Hadisin devamında Hz. Aişe (r.a.), Resulullah (a.s.)`tan izin alarak anne babasının yanına gittiğini, onlardan işin ayrıntılarını sorduğunu, bunları öğrenince sabaha kadar ağladığını, sonra Resulullah (a.s.)`ın Ali bin Ebi Tâlib (r.a.) ile Usâme bin Zeyd (r.a.)`i yanına çağırarak ailesi hakkında ne yapmasının uygun olacağı konusunda onlarla görüş alışverişinde bulunduğunu bildirmiştir. Bu olaylardan sonra Resulullah (a.s.), Hz. Aişe (r.a.)`nin yanına giderek: "Ey Aişe!
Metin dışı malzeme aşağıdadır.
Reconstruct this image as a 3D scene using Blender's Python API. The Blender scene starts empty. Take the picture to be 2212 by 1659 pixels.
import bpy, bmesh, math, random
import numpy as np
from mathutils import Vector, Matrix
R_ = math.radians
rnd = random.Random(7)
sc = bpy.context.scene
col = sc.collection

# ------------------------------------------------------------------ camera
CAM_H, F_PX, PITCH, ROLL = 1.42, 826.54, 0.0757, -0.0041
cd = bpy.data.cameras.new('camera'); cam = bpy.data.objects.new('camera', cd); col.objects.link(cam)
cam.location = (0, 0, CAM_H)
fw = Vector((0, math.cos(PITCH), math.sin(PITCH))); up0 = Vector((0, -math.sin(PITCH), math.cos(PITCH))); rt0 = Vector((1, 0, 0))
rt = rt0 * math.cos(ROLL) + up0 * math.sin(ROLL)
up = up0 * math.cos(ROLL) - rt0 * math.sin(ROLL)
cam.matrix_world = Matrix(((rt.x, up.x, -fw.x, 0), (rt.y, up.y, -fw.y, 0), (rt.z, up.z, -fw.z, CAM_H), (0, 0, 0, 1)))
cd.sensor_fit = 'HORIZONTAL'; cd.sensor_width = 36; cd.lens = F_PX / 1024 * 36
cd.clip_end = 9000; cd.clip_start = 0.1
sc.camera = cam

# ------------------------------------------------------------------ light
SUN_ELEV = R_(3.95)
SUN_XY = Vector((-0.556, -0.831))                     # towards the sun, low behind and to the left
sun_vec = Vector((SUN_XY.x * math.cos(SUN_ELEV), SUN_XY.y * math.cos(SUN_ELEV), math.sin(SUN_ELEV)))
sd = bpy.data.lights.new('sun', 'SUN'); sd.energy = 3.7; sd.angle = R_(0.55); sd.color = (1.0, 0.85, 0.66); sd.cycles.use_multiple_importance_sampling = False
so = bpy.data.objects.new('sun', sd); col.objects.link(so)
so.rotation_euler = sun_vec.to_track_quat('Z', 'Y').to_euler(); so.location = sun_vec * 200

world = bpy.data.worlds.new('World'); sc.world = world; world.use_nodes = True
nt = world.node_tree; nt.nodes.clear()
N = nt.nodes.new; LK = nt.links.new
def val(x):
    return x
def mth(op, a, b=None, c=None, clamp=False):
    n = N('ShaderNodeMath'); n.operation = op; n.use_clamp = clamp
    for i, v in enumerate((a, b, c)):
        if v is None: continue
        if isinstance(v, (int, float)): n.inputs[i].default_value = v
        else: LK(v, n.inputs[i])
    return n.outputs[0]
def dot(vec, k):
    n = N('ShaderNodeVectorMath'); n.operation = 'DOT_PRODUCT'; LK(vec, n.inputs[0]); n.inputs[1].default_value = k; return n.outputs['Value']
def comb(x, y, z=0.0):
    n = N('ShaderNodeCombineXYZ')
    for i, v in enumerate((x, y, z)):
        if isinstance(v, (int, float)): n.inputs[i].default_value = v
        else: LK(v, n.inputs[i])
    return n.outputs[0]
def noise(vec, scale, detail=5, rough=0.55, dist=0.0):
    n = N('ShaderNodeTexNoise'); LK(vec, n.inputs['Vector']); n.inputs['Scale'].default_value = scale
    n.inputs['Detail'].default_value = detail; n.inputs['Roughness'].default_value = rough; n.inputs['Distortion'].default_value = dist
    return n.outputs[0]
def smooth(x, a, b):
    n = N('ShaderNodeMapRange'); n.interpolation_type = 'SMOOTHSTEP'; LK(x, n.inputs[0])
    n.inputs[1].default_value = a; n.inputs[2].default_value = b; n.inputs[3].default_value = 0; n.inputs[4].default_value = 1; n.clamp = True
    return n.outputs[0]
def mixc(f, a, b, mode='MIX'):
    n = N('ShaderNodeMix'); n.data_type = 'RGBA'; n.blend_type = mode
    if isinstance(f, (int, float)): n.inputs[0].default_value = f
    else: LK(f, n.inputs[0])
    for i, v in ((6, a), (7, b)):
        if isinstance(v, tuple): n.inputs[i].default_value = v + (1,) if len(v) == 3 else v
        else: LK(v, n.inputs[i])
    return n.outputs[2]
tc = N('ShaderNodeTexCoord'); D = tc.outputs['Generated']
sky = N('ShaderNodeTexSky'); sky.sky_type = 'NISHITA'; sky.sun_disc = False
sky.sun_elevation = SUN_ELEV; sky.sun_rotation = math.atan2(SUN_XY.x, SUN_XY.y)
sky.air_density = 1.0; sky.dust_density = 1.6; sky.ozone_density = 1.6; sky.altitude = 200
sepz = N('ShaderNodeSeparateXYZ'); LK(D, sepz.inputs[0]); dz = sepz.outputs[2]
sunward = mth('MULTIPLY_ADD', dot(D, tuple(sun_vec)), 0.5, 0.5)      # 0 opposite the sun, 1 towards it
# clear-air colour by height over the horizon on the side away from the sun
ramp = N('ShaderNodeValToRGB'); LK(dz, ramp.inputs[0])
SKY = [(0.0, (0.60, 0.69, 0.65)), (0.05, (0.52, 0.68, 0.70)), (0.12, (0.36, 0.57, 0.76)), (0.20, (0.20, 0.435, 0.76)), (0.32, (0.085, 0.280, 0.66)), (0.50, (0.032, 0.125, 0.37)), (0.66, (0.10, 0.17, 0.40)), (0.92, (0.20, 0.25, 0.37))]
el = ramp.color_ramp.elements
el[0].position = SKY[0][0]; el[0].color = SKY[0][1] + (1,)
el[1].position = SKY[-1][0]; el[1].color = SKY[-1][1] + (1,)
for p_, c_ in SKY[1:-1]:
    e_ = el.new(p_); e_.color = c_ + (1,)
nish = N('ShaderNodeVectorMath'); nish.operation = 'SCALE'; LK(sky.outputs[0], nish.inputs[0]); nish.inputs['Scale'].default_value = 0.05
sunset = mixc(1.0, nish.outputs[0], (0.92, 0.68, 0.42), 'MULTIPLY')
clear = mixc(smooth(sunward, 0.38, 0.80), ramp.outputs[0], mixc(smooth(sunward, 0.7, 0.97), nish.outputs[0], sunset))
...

Senin hakkında bana şöyle şöyle haberler ulaştı. Eğer bir suçun yoksa Allah seni temize çıkarır. Eğer bir hata işlediysen Allah`a tevbe et ve O`ndan mağfiret dile. Şüphesiz kul günâhını i`tiraf eder ve tevbe ederse Allah da tevbesini kabul eder" diye buyurmuştur. Hz. Aişe (r.a.) de kendisinin bir suçunun olmadığını, suçsuzluğunu Allah`ın bildiğini söylemiş, bundan sonra aradan çok vakit geçmeden Yüce Allah, Resulullah (a.s.)`a Hz. Aişe (r.a.)`nin suçsuzluğunu ortaya koyan ayeti kerimelerini yani burada ele aldığımız ayeti kerimeleri indirmiştir.

İfk (iftira) olayı diye bilinen bu olay İslâm tarihi kitaplarında etraflı bir şekilde ele alınmıştır. Biz de konunun önemi dolayısıyla olayı biraz uzun bir şekilde ele aldık. Bu olayı en çok istismar edenler münâfıklar olmuştur. Onların başını çeken Abdullah bin Ubey de olayla ilgili haberlerin her tarafa yayılması için elinden geleni yapmıştır. 11. ayeti kerimede: "Onlardan (suçun) büyüğünü üstlenene ise büyük bir ceza vardır" denirken kastedilen de Abdullah bin Ubeyy bin Selul`dür.